I’m starting to think New York wants me dead

I spent much of this year working a fairly thankless temp job at a sanitation garage in Douglaston, a little village close enough to the Nassau County border that you could almost smell the Aqua Net. Any prior misconceptions I might have had about the good graces – or, indeed, the existence – of karma or cosmic payback have been completely cleared up in the two months since that odd little gig ended, because since then there has been: nothing.

And I do mean nothing. Image

Five or six years ago I left a bookstore job that I’d had for longer than I’d like to remember. It was time for a change, it had been a long time coming, and quite honestly I felt strange continuing to work the same job I’d had before college after I’d, ostensibly, gone off and spent a decent amount of money learning to do something a little more productive and/or beneficial to society than telling some corporate lawyer why he’d rather read Jeffrey Deaver than James Patterson. (There was also the little matter of not really being able to support myself on my salary, which was more to do with the fact that it was East Hampton than the piddling amount I was earning. But I digress.) And I figured, hey, what would be more fun than moving to New York and being a job hopper? Think of all the material you’ll get, dude, I remember thinking. Sure, why the hell not? My girlfriend was already here.

I bring up my old bookstore job only to illustrate that another bookstore job, this one down in the Village, is only one of several places that have rejected my advances in the last two months. I mean, Christ. If there’s one job I can do forwards and backwards, in my sleep, it’s manage a bookstore. The guy said he’d keep my resume “on file”. Yeah, well, I’ve seen that guy’s files. That thing may as well be in orbit. It’d be just about as easily accessible there.
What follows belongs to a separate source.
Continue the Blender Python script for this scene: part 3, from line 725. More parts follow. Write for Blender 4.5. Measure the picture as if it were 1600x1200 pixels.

The thing that’s really starting to get to me is this: I’m not trying to shoot the moon, here. I want $35K a year and a job that’s not going to make me vomit. Typing, data entry, filing, copyediting. Usual, mundane, gutshot phlegm, the sort of thing that society and pop culture would have you believe any lummox with opposable thumbs and a four-year degree can just fall into.

If that’s the case, well, apparently I’m not that lummox. Or else my thumbs aren’t really opposable. And I don’t think that’s it, because I haven’t noticed myself dropping things. Maybe that’s the final joke: that I’m just good enough to know why I’m not getting any callbacks, but not good enough to, you know, actually get a callback.

even the people I know

with master’s degrees

are making lattes

and walking dogs

I’ve always been a pretty shitty networker, too. Maybe that’s it. Maybe New York isn’t what secretly wants me dead. Maybe I secretly want me dead.